---------- Source material
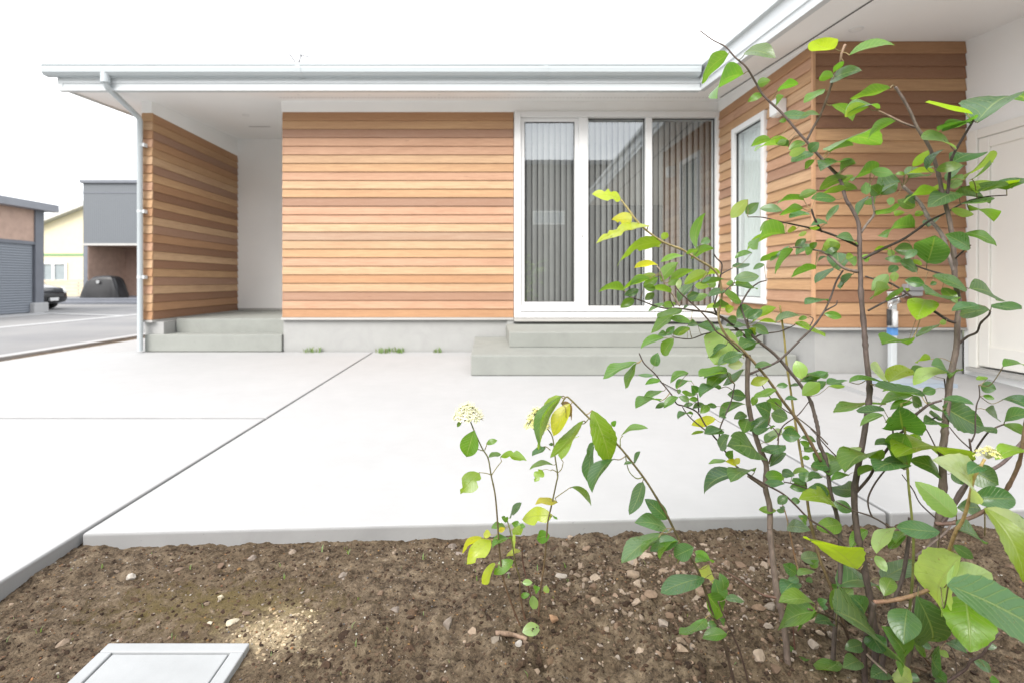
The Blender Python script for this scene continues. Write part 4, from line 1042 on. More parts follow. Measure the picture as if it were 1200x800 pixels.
A.stem([(936,668),(931,650),(927,630),(921,602),(915,585)], 1.38, 1.36, 2.2, 1.2, (0.36,0.22,0.12))

leaves(A, 1, '290 225 90 450 95 g;410 380 205 575 70 g;425 210 660 255 100 l;620 430 515 460 70 g;555 535 440 600 55 g;675 505 840 460 65 g;665 625 725 550 45 g;710 700 935 690 70 d;860 715 1015 715 35 g;750 735 685 750 35 g;1045 500 880 605 60 g')
leaves(A, 2, '185 180 10 120 125 b;300 235 660 155 65 g;180 400 65 405 75 g;260 280 175 370 45 g;150 440 400 350 85 d;625 490 305 575 75 g;145 625 330 745 75 g;455 640 265 700 90 b;515 650 280 690 60 g')
leaves(A, 3, '555 400 220 290 35 b;590 470 330 515 65 g;590 500 330 570 70 l;650 480 1150 310 130 d;410 690 165 640 85 l')
leaves(A, 4, '425 160 265 215 60 g;560 215 300 250 50 g;470 195 545 170 50 g;560 205 470 185 45 g;690 180 560 245 60 g;700 230 565 280 65 b;720 250 800 180 80 d;750 265 580 335 80 d;765 315 690 390 45 g;785 560 645 605 65 g;685 635 470 660 40 g;675 695 490 750 60 g;700 730 575 770 45 l;930 625 735 620 75 d;245 625 110 770 90 b;225 740 330 650 75 l;335 700 515 715 65 l;865 795 950 665 50 l')
leaves(A, 5, '600 15 385 155 65 g;85 255 480 195 65 g;85 255 270 205 40 b;210 355 10 400 50 d;290 345 160 420 65 g;220 450 0 555 80 g;270 440 150 500 60 g;220 540 20 580 50 b;300 545 120 540 70 g;470 400 270 480 70 g;400 405 580 430 75 g;400 370 460 400 40 g;490 590 610 480 100 d;480 590 400 520 90 d;370 590 360 490 70 g;640 490 430 660 80 d;570 610 550 670 50 g;440 720 620 690 60 g;380 600 300 765 45 d;590 430 680 430 30 g;730 370 860 240 65 b;670 430 900 370 45 l;840 395 980 235 50 d;660 440 905 420 40 b;700 460 850 440 50 g;750 690 610 630 80 g;940 570 670 660 50 b;670 730 585 740 45 b;745 740 830 735 45 b')
leaves(A, 6, '410 170 690 80 115 d;280 230 520 180 90 g;365 320 545 175 55 l;400 380 520 260 110 g;530 320 795 155 35 b;600 310 780 170 30 g;510 375 930 360 80 d;640 430 960 385 50 b;910 400 1150 320 110 d;480 430 205 560 150 d;480 460 720 490 80 d;540 510 770 500 45 d;415 580 620 620 70 b;580 590 800 680 55 b;220 730 330 640 60 d;210 395 380 400 45 b;0 480 100 500 80 d')
leaves(A, 7, '640 540 680 485 55 b;620 600 540 520 60 b;905 610 980 330 70 g;940 570 1010 540 55 l;830 655 920 620 35 g;860 690 1045 610 70 g')
leaves(A, 7, '320 225 90 185 95 y;405 380 245 385 105 y;540 430 125 570 80 y;640 565 290 750 75 b', ragged=3)
leaves(A, 8, '525 260 405 345 50 g;570 290 490 335 30 g;600 360 385 485 60 g;500 370 300 495 50 b;690 320 620 340 45 b;770 345 705 380 35 b;345 510 205 555 45 g;565 490 405 575 45 g;635 455 480 575 35 l;660 480 525 675 50 g;765 400 675 465 55 d;805 440 685 530 60 l;820 480 760 510 60 g;800 470 850 430 50 g;880 500 1030 440 90 b;1000 490 910 510 50 l;840 635 650 695 55 g;970 630 835 750 60 d;1067 700 1030 790 40 d;930 280 800 300 45 l;870 320 790 310 30 b;920 540 860 585 20 d;440 600 350 640 40 l')
leaves(A, 9, '150 575 140 440 150 d;30 390 160 360 90 b;60 440 155 410 40 l;130 320 290 380 50 l;290 470 250 520 80 g;210 470 270 470 50 b;400 460 345 500 60 b;430 420 540 420 40 b;575 465 535 420 50 b;740 240 530 325 50 g;735 415 585 420 100 d;760 420 670 490 60 l;765 585 640 510 60 d;650 500 510 490 55 d;540 610 410 740 90 g;610 540 540 600 60 d;590 590 585 670 55 b;560 720 425 790 80 g;650 740 530 790 50 g;265 610 165 735 40 d;700 740 670 720 30 b')
leaves(A, 10, '200 375 270 125 245 d;590 240 360 110 130 d;535 100 820 220 75 g;560 610 245 485 90 d;335 590 470 730 85 g;380 690 180 650 60 d;230 565 285 540 40 l;575 595 825 700 95 d;775 740 1050 780 80 d;180 560 0 520 90 d;190 700 110 880 205 b;115 440 -60 340 80 d;155 390 60 340 40 b')
leaves(A, 14, '670 70 420 110 80 d;760 100 490 150 120 l;310 230 105 345 45 l;375 205 310 215 50 b;235 540 120 575 40 b;190 620 50 660 100 d;385 650 235 590 85 d;370 640 80 770 110 u;515 640 400 705 45 g;880 600 1100 620 45 g;740 700 640 720 40 b')
leaves(A, 18, '680 90 820 120 105 d;700 175 805 205 45 g;345 205 620 260 60 d;345 270 730 480 230 d;720 300 830 385 70 d;820 470 690 480 70 d;875 210 1150 310 90 d;890 410 1150 340 100 d;890 430 1080 540 80 g;335 380 220 330 55 d;340 310 230 280 50 d;335 465 175 430 45 d;90 500 180 480 80 d')
leaves(A, 18, '1120 700 810 745 100 b')
leaves(A, 17, '-10 60 130 40 50 d;125 125 290 105 35 d;140 145 270 150 30 b;300 115 580 130 30 g;0 200 125 110 50 d;0 180 60 120 60 b;595 110 470 10 75 u;610 110 775 10 130 b;860 190 510 150 70 d;860 200 560 190 40 g;560 290 180 355 55 g;805 220 545 285 75 g;580 340 355 335 65 d;570 370 385 460 55 g;715 480 690 310 260 d;800 270 620 330 60 g;870 300 790 240 80 d;975 170 870 200 70 d;690 400 580 430 40 g;620 580 500 605 60 d;740 520 680 780 180 g;845 520 770 630 90 b;380 620 290 750 70 u')
leaves(A, 13, '760 490 555 495 55 g;770 460 720 455 25 l')
leaves(A, 11, '280 270 75 285 60 g;355 340 245 405 70 g;390 260 275 310 60 d;470 180 270 260 55 b;480 180 320 230 55 g;540 170 425 240 70 g;430 240 520 260 60 g;510 290 440 345 55 d;540 70 355 95 50 y;525 150 420 150 40 b;740 0 560 50 45 b;560 200 700 50 90 g;640 190 825 105 60 g;620 230 700 175 70 g;700 260 715 180 40 u;640 290 460 250 50 g;930 130 745 220 80 b;700 360 820 220 70 d;780 350 930 300 60 g;770 330 860 290 70 d;870 210 1055 180 45 g;900 170 1030 140 40 b;880 200 960 165 30 d;830 230 940 240 60 b;940 250 990 200 50 g;590 370 465 435 35 g;570 390 680 370 55 g;710 415 540 480 60 g;660 460 490 605 80 g;800 515 635 490 60 g;670 550 600 620 55 d;600 600 540 620 50 d;790 560 655 610 65 g;790 570 690 620 30 b;590 635 405 725 60 g;665 645 580 770 90 g;770 545 860 540 50 d;850 540 1030 570 60 d;740 415 780 385 20 d')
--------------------
-- What to work on --
Repeat the lines above exactly, and keep every picture out.

-- Written solution --
The Blender Python script for this scene continues. Write part 4, from line 1042 on. More parts follow. Measure the picture as if it were 1200x800 pixels.
A.stem([(936,668),(931,650),(927,630),(921,602),(915,585)], 1.38, 1.36, 2.2, 1.2, (0.36,0.22,0.12))

leaves(A, 1, '290 225 90 450 95 g;410 380 205 575 70 g;425 210 660 255 100 l;620 430 515 460 70 g;555 535 440 600 55 g;675 505 840 460 65 g;665 625 725 550 45 g;710 700 935 690 70 d;860 715 1015 715 35 g;750 735 685 750 35 g;1045 500 880 605 60 g')
leaves(A, 2, '185 180 10 120 125 b;300 235 660 155 65 g;180 400 65 405 75 g;260 280 175 370 45 g;150 440 400 350 85 d;625 490 305 575 75 g;145 625 330 745 75 g;455 640 265 700 90 b;515 650 280 690 60 g')
leaves(A, 3, '555 400 220 290 35 b;590 470 330 515 65 g;590 500 330 570 70 l;650 480 1150 310 130 d;410 690 165 640 85 l')
leaves(A, 4, '425 160 265 215 60 g;560 215 300 250 50 g;470 195 545 170 50 g;560 205 470 185 45 g;690 180 560 245 60 g;700 230 565 280 65 b;720 250 800 180 80 d;750 265 580 335 80 d;765 315 690 390 45 g;785 560 645 605 65 g;685 635 470 660 40 g;675 695 490 750 60 g;700 730 575 770 45 l;930 625 735 620 75 d;245 625 110 770 90 b;225 740 330 650 75 l;335 700 515 715 65 l;865 795 950 665 50 l')
leaves(A, 5, '600 15 385 155 65 g;85 255 480 195 65 g;85 255 270 205 40 b;210 355 10 400 50 d;290 345 160 420 65 g;220 450 0 555 80 g;270 440 150 500 60 g;220 540 20 580 50 b;300 545 120 540 70 g;470 400 270 480 70 g;400 405 580 430 75 g;400 370 460 400 40 g;490 590 610 480 100 d;480 590 400 520 90 d;370 590 360 490 70 g;640 490 430 660 80 d;570 610 550 670 50 g;440 720 620 690 60 g;380 600 300 765 45 d;590 430 680 430 30 g;730 370 860 240 65 b;670 430 900 370 45 l;840 395 980 235 50 d;660 440 905 420 40 b;700 460 850 440 50 g;750 690 610 630 80 g;940 570 670 660 50 b;670 730 585 740 45 b;745 740 830 735 45 b')
leaves(A, 6, '410 170 690 80 115 d;280 230 520 180 90 g;365 320 545 175 55 l;400 380 520 260 110 g;530 320 795 155 35 b;600 310 780 170 30 g;510 375 930 360 80 d;640 430 960 385 50 b;910 400 1150 320 110 d;480 430 205 560 150 d;480 460 720 490 80 d;540 510 770 500 45 d;415 580 620 620 70 b;580 590 800 680 55 b;220 730 330 640 60 d;210 395 380 400 45 b;0 480 100 500 80 d')
leaves(A, 7, '640 540 680 485 55 b;620 600 540 520 60 b;905 610 980 330 70 g;940 570 1010 540 55 l;830 655 920 620 35 g;860 690 1045 610 70 g')
leaves(A, 7, '320 225 90 185 95 y;405 380 245 385 105 y;540 430 125 570 80 y;640 565 290 750 75 b', ragged=3)
leaves(A, 8, '525 260 405 345 50 g;570 290 490 335 30 g;600 360 385 485 60 g;500 370 300 495 50 b;690 320 620 340 45 b;770 345 705 380 35 b;345 510 205 555 45 g;565 490 405 575 45 g;635 455 480 575 35 l;660 480 525 675 50 g;765 400 675 465 55 d;805 440 685 530 60 l;820 480 760 510 60 g;800 470 850 430 50 g;880 500 1030 440 90 b;1000 490 910 510 50 l;840 635 650 695 55 g;970 630 835 750 60 d;1067 700 1030 790 40 d;930 280 800 300 45 l;870 320 790 310 30 b;920 540 860 585 20 d;440 600 350 640 40 l')
leaves(A, 9, '150 575 140 440 150 d;30 390 160 360 90 b;60 440 155 410 40 l;130 320 290 380 50 l;290 470 250 520 80 g;210 470 270 470 50 b;400 460 345 500 60 b;430 420 540 420 40 b;575 465 535 420 50 b;740 240 530 325 50 g;735 415 585 420 100 d;760 420 670 490 60 l;765 585 640 510 60 d;650 500 510 490 55 d;540 610 410 740 90 g;610 540 540 600 60 d;590 590 585 670 55 b;560 720 425 790 80 g;650 740 530 790 50 g;265 610 165 735 40 d;700 740 670 720 30 b')
leaves(A, 10, '200 375 270 125 245 d;590 240 360 110 130 d;535 100 820 220 75 g;560 610 245 485 90 d;335 590 470 730 85 g;380 690 180 650 60 d;230 565 285 540 40 l;575 595 825 700 95 d;775 740 1050 780 80 d;180 560 0 520 90 d;190 700 110 880 205 b;115 440 -60 340 80 d;155 390 60 340 40 b')
leaves(A, 14, '670 70 420 110 80 d;760 100 490 150 120 l;310 230 105 345 45 l;375 205 310 215 50 b;235 540 120 575 40 b;190 620 50 660 100 d;385 650 235 590 85 d;370 640 80 770 110 u;515 640 400 705 45 g;880 600 1100 620 45 g;740 700 640 720 40 b')
leaves(A, 18, '680 90 820 120 105 d;700 175 805 205 45 g;345 205 620 260 60 d;345 270 730 480 230 d;720 300 830 385 70 d;820 470 690 480 70 d;875 210 1150 310 90 d;890 410 1150 340 100 d;890 430 1080 540 80 g;335 380 220 330 55 d;340 310 230 280 50 d;335 465 175 430 45 d;90 500 180 480 80 d')
leaves(A, 18, '1120 700 810 745 100 b')
leaves(A, 17, '-10 60 130 40 50 d;125 125 290 105 35 d;140 145 270 150 30 b;300 115 580 130 30 g;0 200 125 110 50 d;0 180 60 120 60 b;595 110 470 10 75 u;610 110 775 10 130 b;860 190 510 150 70 d;860 200 560 190 40 g;560 290 180 355 55 g;805 220 545 285 75 g;580 340 355 335 65 d;570 370 385 460 55 g;715 480 690 310 260 d;800 270 620 330 60 g;870 300 790 240 80 d;975 170 870 200 70 d;690 400 580 430 40 g;620 580 500 605 60 d;740 520 680 780 180 g;845 520 770 630 90 b;380 620 290 750 70 u')
leaves(A, 13, '760 490 555 495 55 g;770 460 720 455 25 l')
leaves(A, 11, '280 270 75 285 60 g;355 340 245 405 70 g;390 260 275 310 60 d;470 180 270 260 55 b;480 180 320 230 55 g;540 170 425 240 70 g;430 240 520 260 60 g;510 290 440 345 55 d;540 70 355 95 50 y;525 150 420 150 40 b;740 0 560 50 45 b;560 200 700 50 90 g;640 190 825 105 60 g;620 230 700 175 70 g;700 260 715 180 40 u;640 290 460 250 50 g;930 130 745 220 80 b;700 360 820 220 70 d;780 350 930 300 60 g;770 330 860 290 70 d;870 210 1055 180 45 g;900 170 1030 140 40 b;880 200 960 165 30 d;830 230 940 240 60 b;940 250 990 200 50 g;590 370 465 435 35 g;570 390 680 370 55 g;710 415 540 480 60 g;660 460 490 605 80 g;800 515 635 490 60 g;670 550 600 620 55 d;600 600 540 620 50 d;790 560 655 610 65 g;790 570 690 620 30 b;590 635 405 725 60 g;665 645 580 770 90 g;770 545 860 540 50 d;850 540 1030 570 60 d;740 415 780 385 20 d')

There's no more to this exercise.